Showing posts with label Euros. Show all posts
Showing posts with label Euros. Show all posts

Thursday 4 April 2013

Don't get Cyprused - cardinal rules for protecting your assets

Cyprus bank customers with assets exceeding € 100,000 will be taxed with 37.5 % as reported by Friedlnews. BBC further reports that big savers could effectively loose up to 60% of their savings. Up to 22.5% will go into a fund attracting no interest and may be subject to further write-offs. The other 40% will attract interest but this will not be paid unless the bank performs well - a very unlikely scenario. This seizing of a large chunk of depositor assets by a Government can happen just about anywhere - Cyprus is only the unfortunate canary in the financial coal mine. I have a few cardinal rules to protect assets in the long term which savers will do well to heed:

1. Return "off" assets is more important than return "on" assets - In other words attractive looking assets such as cloud computing equities may do well in the immediate short but they are getting to be bubbles of massive proportions - so best to stay away.

2. The Euro is effectively a currency on life support and not tenable in the long term - avoid investing anything in Euros or Euro denominated market instruments. The story of Cyprus is likely to get repeated in other Euro zone countries over the medium term.

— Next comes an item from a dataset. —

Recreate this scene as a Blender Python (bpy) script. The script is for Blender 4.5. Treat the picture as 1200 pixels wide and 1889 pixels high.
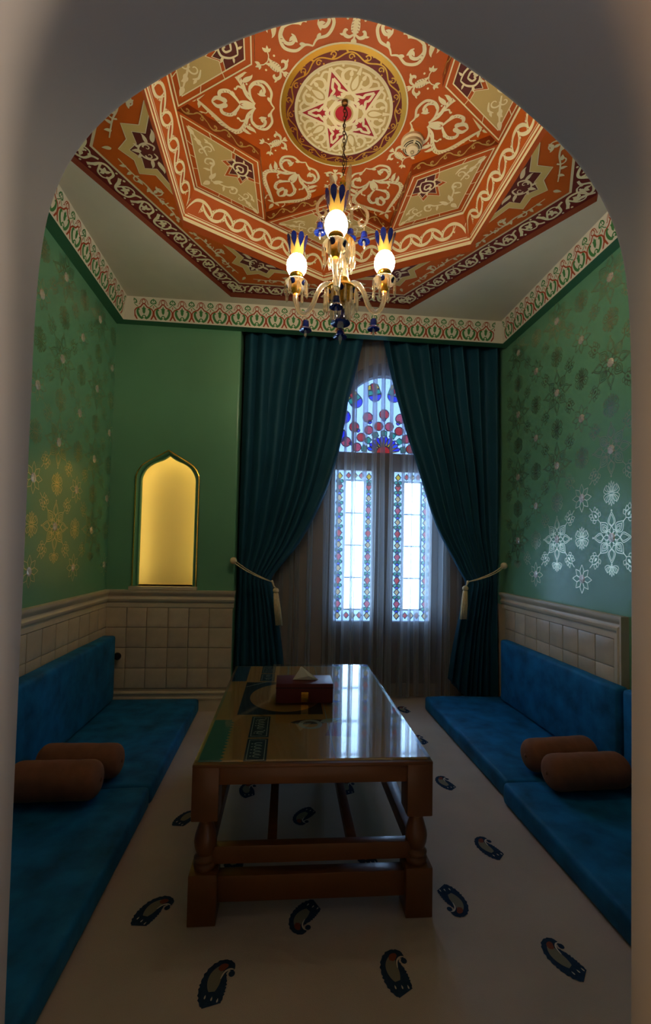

3. Gold is a good holder of value in the medium term but unlikely to do well over the long term.

4. Isle of Man or the Channel Islands are quite possibly the safest jurisdictions for holding assets compared to other offshore jurisdictions for cash assets as well as from a tax perspective.

5. It is very prudent to have some of your non cash assets invested in real estate, farm land, water resources, food commodities and energy.